* **Task**
Your task is to copy the listing exactly, with the pictures left out.

* **Stored data**

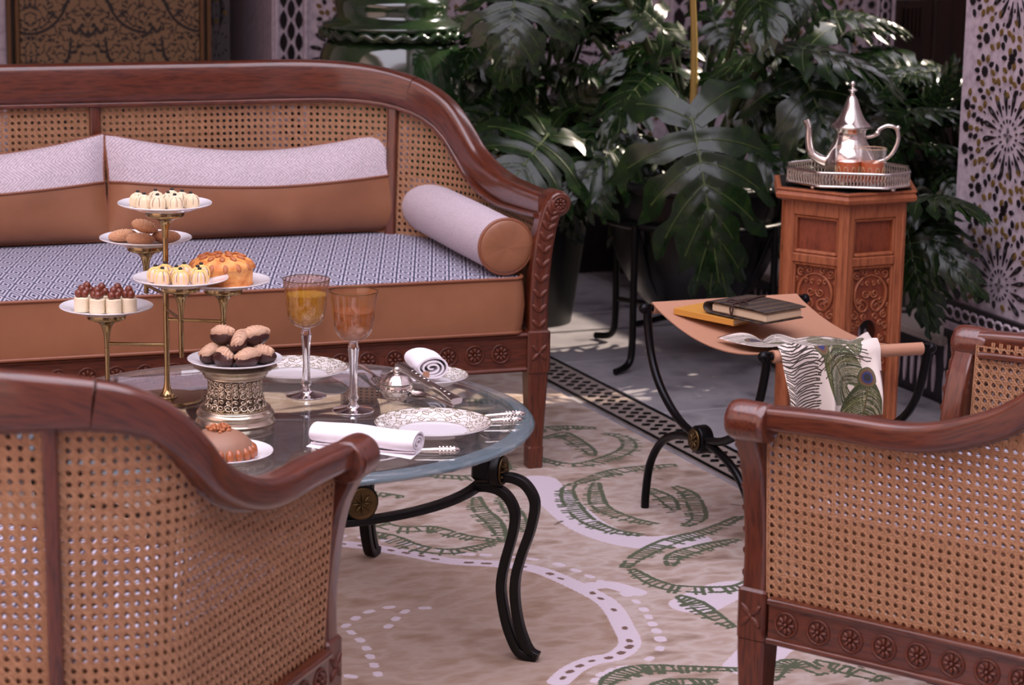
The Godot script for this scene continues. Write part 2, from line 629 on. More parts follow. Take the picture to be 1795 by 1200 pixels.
func tile_kinds() -> void:
	var drop := []
	for q in [[0, 0.0105], [0.0062, 0.003], [0.006, -0.005], [0.0025, -0.0095], [-0.0025, -0.0095], [-0.006, -0.005], [-0.0062, 0.003]]:
		drop.append(Vector2(q[0], q[1]))
	var star := []
	for k in 20:
		var r := 0.0145 if k % 2 == 0 else 0.0105
		star.append(Vector2(r * cos(TAU * k / 20), r * sin(TAU * k / 20)))
	var ray := []
	for q in [[0.0, 0.031], [0.0060, 0.022], [0.0062, 0.004], [0.0, -0.031], [-0.0062, 0.004], [-0.0060, 0.022]]:
		ray.append(Vector2(q[0], q[1]))
	var lens := []
	for q in [[0, 0.0075], [0.0034, 0.0], [0, -0.0075], [-0.0034, 0.0]]:
		lens.append(Vector2(q[0], q[1]))
	var tri := []
	for q in [[0, 0.0055], [0.0028, -0.0045], [-0.0028, -0.0045]]:
		tri.append(Vector2(q[0], q[1]))
	var spindle := []
	for q in [[0, 0.042], [0.004, 0.036], [0.0085, 0.014], [0.0085, -0.014], [0.004, -0.036], [0, -0.042], [-0.004, -0.036], [-0.0085, -0.014], [-0.0085, 0.014], [-0.004, 0.036]]:
		spindle.append(Vector2(q[0], q[1]))
	var loz := []
	for q in [[0, 0.030], [0.009, 0.015], [0.012, 0.0], [0.009, -0.015], [0, -0.030], [-0.009, -0.015], [-0.012, 0.0], [-0.009, 0.015]]:
		loz.append(Vector2(q[0], q[1]))
	for d in [["dark_drop", drop, "zellige_dark", 0.003], ["ochre_drop", drop, "zellige_ochre", 0.003], ["star", star, "zellige_dark", 0.003], ["ray", ray, "zellige_dark", 0.0025], ["lens", lens, "zellige_grey", 0.004], ["point", tri, "zellige_dark", 0.003], ["spindle", spindle, "zellige_white", 0.004], ["lozenge", loz, "zellige_dark", 0.003]]:
		var s := Shape.new()
		s.prism(poly(d[1]), d[3], Transform3D.IDENTITY, 0.0006)
		tile_mesh[d[0]] = s.mesh(M[d[2]])
	# a link of the chain frieze: an open hexagonal ring
	var s := Shape.new()
	var path := PackedVector3Array()
	for k in 8:
		var a := TAU * k / 8 + PI / 8
		path.append(Vector3(0.019 * cos(a), 0.014 * sin(a), 0.002))
	s.tube(path, 0.0042, 5, false, true)
	tile_mesh["link"] = s.mesh(M["zellige_white"])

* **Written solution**
The Godot script for this scene continues. Write part 2, from line 629 on. More parts follow. Take the picture to be 1795 by 1200 pixels.
func tile_kinds() -> void:
	var drop := []
	for q in [[0, 0.0105], [0.0062, 0.003], [0.006, -0.005], [0.0025, -0.0095], [-0.0025, -0.0095], [-0.006, -0.005], [-0.0062, 0.003]]:
		drop.append(Vector2(q[0], q[1]))
	var star := []
	for k in 20:
		var r := 0.0145 if k % 2 == 0 else 0.0105
		star.append(Vector2(r * cos(TAU * k / 20), r * sin(TAU * k / 20)))
	var ray := []
	for q in [[0.0, 0.031], [0.0060, 0.022], [0.0062, 0.004], [0.0, -0.031], [-0.0062, 0.004], [-0.0060, 0.022]]:
		ray.append(Vector2(q[0], q[1]))
	var lens := []
	for q in [[0, 0.0075], [0.0034, 0.0], [0, -0.0075], [-0.0034, 0.0]]:
		lens.append(Vector2(q[0], q[1]))
	var tri := []
	for q in [[0, 0.0055], [0.0028, -0.0045], [-0.0028, -0.0045]]:
		tri.append(Vector2(q[0], q[1]))
	var spindle := []
	for q in [[0, 0.042], [0.004, 0.036], [0.0085, 0.014], [0.0085, -0.014], [0.004, -0.036], [0, -0.042], [-0.004, -0.036], [-0.0085, -0.014], [-0.0085, 0.014], [-0.004, 0.036]]:
		spindle.append(Vector2(q[0], q[1]))
	var loz := []
	for q in [[0, 0.030], [0.009, 0.015], [0.012, 0.0], [0.009, -0.015], [0, -0.030], [-0.009, -0.015], [-0.012, 0.0], [-0.009, 0.015]]:
		loz.append(Vector2(q[0], q[1]))
	for d in [["dark_drop", drop, "zellige_dark", 0.003], ["ochre_drop", drop, "zellige_ochre", 0.003], ["star", star, "zellige_dark", 0.003], ["ray", ray, "zellige_dark", 0.0025], ["lens", lens, "zellige_grey", 0.004], ["point", tri, "zellige_dark", 0.003], ["spindle", spindle, "zellige_white", 0.004], ["lozenge", loz, "zellige_dark", 0.003]]:
		var s := Shape.new()
		s.prism(poly(d[1]), d[3], Transform3D.IDENTITY, 0.0006)
		tile_mesh[d[0]] = s.mesh(M[d[2]])
	# a link of the chain frieze: an open hexagonal ring
	var s := Shape.new()
	var path := PackedVector3Array()
	for k in 8:
		var a := TAU * k / 8 + PI / 8
		path.append(Vector3(0.019 * cos(a), 0.014 * sin(a), 0.002))
	s.tube(path, 0.0042, 5, false, true)
	tile_mesh["link"] = s.mesh(M["zellige_white"])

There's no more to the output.